◆ YOUR INSTRUCTIONS
Will you repeat only the lines beginning at the one that mentions "Model this scene" and ending at the one that mentions "scene.view_settings.exposure = 0", both of them included, exactly?

--- START ---

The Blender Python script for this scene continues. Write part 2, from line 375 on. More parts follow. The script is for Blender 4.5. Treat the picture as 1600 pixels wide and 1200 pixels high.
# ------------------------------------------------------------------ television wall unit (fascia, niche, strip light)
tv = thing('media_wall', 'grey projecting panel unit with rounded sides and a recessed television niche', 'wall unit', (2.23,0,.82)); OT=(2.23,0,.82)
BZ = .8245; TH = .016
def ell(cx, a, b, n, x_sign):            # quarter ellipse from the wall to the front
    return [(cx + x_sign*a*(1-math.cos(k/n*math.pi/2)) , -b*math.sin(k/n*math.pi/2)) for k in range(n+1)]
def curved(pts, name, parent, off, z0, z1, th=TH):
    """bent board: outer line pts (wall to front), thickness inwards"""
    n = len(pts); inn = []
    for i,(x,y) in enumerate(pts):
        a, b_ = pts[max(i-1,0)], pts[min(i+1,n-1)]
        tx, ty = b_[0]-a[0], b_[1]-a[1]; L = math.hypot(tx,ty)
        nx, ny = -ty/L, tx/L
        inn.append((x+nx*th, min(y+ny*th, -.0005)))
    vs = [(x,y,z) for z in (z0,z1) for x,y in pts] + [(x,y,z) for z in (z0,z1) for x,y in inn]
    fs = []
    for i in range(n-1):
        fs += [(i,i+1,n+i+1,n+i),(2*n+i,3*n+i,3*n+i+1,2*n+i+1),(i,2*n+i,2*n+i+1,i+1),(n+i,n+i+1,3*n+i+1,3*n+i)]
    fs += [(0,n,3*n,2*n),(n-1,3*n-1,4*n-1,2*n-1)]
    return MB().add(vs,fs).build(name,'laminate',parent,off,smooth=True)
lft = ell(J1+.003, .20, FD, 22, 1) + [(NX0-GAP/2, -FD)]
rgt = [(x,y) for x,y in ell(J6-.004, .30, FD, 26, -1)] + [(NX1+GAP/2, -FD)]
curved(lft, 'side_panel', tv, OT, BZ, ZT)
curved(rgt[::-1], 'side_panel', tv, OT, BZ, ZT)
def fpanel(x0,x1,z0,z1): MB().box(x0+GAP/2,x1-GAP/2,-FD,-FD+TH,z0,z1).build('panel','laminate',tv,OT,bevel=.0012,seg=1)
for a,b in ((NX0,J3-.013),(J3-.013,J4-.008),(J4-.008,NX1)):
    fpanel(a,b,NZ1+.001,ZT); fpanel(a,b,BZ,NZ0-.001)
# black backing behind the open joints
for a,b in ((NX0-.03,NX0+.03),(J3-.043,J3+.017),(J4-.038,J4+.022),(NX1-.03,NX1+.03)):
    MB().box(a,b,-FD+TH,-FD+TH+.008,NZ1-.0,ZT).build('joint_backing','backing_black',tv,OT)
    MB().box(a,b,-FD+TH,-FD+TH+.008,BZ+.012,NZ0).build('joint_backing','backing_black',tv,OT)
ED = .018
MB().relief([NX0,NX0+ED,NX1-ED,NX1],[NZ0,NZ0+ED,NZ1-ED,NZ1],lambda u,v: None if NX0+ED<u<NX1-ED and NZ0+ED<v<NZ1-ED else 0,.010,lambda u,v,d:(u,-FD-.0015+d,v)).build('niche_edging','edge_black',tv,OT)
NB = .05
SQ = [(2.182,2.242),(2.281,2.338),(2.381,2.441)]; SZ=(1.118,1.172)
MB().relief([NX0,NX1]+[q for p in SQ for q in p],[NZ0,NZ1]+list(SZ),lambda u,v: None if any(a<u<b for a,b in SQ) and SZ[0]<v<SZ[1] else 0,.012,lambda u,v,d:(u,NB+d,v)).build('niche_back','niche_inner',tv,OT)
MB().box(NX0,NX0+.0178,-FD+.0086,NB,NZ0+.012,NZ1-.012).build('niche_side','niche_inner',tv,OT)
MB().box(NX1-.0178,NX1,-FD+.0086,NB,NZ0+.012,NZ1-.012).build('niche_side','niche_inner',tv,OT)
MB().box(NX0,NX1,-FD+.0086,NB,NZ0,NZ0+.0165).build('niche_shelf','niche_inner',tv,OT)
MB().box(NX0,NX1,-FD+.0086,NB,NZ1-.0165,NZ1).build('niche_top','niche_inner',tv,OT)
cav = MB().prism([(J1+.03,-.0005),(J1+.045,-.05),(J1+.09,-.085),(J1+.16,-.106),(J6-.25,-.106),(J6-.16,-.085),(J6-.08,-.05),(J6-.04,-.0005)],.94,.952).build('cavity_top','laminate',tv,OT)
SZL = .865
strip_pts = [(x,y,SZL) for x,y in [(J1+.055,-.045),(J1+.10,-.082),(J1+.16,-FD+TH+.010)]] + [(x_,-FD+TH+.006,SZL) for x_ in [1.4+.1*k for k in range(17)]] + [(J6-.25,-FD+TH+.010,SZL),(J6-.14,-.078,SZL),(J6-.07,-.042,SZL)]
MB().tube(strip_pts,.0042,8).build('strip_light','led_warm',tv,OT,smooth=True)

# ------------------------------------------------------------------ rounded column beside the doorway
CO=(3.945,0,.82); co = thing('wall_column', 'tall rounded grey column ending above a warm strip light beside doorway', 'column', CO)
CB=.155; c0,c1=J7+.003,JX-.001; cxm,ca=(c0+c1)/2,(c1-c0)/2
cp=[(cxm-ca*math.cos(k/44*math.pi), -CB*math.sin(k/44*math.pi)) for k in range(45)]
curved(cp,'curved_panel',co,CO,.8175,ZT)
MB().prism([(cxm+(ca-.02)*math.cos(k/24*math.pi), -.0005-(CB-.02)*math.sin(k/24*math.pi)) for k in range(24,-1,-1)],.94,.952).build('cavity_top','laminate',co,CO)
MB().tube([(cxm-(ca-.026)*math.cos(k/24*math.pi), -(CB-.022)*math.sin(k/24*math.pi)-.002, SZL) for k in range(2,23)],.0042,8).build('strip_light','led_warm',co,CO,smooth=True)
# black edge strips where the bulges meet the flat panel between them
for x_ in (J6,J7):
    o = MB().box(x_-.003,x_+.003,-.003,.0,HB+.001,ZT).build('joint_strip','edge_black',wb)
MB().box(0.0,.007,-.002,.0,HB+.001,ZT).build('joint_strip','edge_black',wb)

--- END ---
--- START ---

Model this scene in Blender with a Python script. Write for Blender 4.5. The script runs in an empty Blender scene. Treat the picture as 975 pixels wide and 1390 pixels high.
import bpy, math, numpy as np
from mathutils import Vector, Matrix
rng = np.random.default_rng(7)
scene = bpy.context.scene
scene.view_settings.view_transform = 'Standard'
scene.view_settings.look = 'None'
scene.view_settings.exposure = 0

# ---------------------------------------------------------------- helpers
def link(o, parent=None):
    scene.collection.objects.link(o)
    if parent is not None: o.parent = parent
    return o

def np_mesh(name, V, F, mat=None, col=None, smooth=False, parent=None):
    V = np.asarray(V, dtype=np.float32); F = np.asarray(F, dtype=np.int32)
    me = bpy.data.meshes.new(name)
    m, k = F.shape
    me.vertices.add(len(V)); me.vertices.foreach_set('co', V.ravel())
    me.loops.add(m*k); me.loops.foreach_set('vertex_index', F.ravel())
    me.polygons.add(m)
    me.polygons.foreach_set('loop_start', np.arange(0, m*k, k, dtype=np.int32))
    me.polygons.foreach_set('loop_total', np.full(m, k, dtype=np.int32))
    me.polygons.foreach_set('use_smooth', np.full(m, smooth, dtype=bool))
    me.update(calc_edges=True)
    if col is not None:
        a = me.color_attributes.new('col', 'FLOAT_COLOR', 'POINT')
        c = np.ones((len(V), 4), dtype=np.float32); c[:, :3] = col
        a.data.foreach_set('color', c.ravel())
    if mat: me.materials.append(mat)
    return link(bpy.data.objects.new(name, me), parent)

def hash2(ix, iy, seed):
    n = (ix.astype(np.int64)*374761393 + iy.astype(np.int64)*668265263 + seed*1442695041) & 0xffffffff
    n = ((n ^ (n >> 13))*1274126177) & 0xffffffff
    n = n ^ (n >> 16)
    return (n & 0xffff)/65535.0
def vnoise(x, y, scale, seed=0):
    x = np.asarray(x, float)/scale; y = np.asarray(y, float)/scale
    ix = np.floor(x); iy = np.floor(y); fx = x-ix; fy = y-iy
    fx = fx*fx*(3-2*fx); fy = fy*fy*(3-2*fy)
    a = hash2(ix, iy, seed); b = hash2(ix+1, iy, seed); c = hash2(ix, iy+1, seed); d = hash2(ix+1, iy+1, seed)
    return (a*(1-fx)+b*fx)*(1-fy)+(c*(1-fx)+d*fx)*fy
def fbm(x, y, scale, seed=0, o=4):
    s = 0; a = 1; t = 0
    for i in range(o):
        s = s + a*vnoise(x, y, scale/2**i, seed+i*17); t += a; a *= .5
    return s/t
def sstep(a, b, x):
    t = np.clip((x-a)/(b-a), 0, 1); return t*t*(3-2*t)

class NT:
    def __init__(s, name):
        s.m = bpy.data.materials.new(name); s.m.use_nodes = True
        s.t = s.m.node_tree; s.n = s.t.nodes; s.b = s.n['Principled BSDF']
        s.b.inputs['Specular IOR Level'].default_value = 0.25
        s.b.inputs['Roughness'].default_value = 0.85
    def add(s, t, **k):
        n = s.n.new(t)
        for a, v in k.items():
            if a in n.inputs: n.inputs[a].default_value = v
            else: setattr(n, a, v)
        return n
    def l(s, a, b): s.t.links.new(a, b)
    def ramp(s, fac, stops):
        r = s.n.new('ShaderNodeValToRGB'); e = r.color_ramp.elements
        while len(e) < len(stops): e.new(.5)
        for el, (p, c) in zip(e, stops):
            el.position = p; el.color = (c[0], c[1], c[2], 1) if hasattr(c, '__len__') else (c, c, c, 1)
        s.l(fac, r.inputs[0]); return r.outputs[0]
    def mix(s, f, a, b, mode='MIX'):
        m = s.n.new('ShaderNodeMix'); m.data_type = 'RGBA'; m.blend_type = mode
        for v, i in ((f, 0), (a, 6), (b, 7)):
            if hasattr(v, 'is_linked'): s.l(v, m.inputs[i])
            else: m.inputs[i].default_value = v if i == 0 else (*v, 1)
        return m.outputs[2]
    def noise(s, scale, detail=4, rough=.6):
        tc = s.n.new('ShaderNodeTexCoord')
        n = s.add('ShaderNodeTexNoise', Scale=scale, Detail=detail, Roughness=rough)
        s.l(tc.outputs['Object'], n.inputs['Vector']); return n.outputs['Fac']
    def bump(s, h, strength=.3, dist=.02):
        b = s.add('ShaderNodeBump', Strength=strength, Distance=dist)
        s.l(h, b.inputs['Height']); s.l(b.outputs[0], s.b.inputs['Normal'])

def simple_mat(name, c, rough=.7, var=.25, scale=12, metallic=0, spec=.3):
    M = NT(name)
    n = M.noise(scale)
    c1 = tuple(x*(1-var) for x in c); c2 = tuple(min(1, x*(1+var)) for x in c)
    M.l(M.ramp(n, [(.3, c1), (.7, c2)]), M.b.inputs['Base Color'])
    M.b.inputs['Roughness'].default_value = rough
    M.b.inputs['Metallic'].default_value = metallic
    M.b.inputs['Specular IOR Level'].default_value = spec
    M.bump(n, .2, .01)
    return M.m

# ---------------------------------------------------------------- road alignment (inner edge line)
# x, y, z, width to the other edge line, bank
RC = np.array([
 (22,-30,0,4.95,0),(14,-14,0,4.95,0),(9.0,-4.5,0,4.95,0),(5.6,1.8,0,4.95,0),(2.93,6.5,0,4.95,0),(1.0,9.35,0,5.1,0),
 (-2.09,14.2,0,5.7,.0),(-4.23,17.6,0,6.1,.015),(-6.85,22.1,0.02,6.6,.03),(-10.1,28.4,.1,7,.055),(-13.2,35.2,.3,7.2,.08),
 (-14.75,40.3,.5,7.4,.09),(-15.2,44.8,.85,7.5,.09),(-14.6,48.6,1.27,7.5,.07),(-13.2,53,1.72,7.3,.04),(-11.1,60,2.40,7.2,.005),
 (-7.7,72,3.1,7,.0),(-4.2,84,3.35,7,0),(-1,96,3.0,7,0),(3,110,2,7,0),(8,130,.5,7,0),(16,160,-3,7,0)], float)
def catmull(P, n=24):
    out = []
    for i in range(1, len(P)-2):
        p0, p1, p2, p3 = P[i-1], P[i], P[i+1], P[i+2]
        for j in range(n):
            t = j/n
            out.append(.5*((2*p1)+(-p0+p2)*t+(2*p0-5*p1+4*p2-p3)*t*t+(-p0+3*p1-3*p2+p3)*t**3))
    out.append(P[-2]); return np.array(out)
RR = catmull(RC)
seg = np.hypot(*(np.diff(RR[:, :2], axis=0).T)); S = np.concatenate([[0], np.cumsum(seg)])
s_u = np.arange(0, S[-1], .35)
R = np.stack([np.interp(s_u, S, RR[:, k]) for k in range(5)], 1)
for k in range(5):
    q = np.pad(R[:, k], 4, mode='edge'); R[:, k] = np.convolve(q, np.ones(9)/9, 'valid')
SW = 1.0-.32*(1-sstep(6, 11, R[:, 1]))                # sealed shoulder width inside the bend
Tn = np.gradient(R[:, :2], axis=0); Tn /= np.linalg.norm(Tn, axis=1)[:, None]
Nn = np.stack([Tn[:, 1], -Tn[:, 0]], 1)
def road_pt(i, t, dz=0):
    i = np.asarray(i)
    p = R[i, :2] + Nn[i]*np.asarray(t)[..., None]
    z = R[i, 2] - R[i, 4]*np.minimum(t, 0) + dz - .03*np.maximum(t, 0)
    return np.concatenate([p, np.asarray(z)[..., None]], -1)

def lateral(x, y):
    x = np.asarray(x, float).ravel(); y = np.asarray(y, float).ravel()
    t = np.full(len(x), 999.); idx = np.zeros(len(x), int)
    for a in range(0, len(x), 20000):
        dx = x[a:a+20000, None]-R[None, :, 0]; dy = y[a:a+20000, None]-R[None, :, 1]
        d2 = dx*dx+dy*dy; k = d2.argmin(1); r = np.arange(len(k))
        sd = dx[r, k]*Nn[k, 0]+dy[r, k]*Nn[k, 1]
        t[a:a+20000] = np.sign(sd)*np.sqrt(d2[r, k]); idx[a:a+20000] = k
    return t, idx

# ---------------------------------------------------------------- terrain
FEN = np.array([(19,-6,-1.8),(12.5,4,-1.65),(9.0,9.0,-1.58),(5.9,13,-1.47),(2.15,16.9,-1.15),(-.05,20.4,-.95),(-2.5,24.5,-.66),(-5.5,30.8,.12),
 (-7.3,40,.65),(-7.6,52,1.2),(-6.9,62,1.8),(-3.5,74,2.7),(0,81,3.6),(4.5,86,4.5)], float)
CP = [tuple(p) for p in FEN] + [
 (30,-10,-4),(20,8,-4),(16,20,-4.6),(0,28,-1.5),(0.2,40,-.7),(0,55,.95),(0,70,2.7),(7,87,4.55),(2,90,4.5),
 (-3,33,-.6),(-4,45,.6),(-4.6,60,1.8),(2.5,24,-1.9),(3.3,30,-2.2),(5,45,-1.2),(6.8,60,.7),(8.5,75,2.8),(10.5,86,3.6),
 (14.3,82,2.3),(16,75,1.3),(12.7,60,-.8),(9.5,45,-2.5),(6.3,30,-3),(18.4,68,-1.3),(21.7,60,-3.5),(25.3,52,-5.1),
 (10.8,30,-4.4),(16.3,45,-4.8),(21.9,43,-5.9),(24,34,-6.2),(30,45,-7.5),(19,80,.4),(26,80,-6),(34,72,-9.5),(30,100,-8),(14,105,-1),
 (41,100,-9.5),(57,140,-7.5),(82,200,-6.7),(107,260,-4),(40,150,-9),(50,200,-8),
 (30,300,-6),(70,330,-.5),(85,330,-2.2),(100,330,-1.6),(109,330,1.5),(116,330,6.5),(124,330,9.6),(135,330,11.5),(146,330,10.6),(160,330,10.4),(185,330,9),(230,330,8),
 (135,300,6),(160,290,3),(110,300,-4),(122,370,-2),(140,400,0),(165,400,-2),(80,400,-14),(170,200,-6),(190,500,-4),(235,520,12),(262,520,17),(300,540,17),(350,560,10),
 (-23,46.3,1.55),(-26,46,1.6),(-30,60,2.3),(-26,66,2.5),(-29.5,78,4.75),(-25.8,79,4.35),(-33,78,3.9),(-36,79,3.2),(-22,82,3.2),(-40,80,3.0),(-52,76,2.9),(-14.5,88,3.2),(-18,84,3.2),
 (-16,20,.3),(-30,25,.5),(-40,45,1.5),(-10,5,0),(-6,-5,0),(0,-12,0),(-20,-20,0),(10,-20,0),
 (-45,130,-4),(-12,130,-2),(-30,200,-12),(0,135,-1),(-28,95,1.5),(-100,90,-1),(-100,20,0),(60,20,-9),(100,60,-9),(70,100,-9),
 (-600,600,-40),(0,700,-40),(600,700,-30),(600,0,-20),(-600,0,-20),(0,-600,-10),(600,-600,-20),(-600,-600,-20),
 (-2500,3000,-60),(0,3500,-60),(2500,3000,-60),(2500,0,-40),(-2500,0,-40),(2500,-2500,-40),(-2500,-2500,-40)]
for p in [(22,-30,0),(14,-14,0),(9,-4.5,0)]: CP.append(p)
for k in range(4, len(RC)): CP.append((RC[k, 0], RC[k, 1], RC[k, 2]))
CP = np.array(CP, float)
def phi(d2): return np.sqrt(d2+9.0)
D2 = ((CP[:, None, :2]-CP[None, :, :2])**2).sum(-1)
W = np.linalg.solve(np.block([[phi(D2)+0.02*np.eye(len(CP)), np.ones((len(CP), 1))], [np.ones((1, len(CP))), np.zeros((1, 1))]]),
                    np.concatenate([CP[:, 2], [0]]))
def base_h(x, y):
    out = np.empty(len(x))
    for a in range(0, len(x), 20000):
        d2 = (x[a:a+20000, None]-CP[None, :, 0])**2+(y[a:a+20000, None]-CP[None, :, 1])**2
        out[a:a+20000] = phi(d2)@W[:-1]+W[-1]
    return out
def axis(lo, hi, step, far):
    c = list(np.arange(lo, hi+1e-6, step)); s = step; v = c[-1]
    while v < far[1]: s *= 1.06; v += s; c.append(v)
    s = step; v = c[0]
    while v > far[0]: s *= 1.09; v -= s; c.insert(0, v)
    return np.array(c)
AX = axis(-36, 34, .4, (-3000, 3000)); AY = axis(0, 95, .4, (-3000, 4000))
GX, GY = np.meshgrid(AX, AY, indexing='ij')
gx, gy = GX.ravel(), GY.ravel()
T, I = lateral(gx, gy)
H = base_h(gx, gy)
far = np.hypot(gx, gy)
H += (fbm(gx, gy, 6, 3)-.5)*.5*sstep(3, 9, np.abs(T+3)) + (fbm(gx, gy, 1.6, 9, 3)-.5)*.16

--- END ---

◆ ANSWER FOR THIS EXERCISE
Model this scene in Blender with a Python script. Write for Blender 4.5. The script runs in an empty Blender scene. Treat the picture as 975 pixels wide and 1390 pixels high.
import bpy, math, numpy as np
from mathutils import Vector, Matrix
rng = np.random.default_rng(7)
scene = bpy.context.scene
scene.view_settings.view_transform = 'Standard'
scene.view_settings.look = 'None'
scene.view_settings.exposure = 0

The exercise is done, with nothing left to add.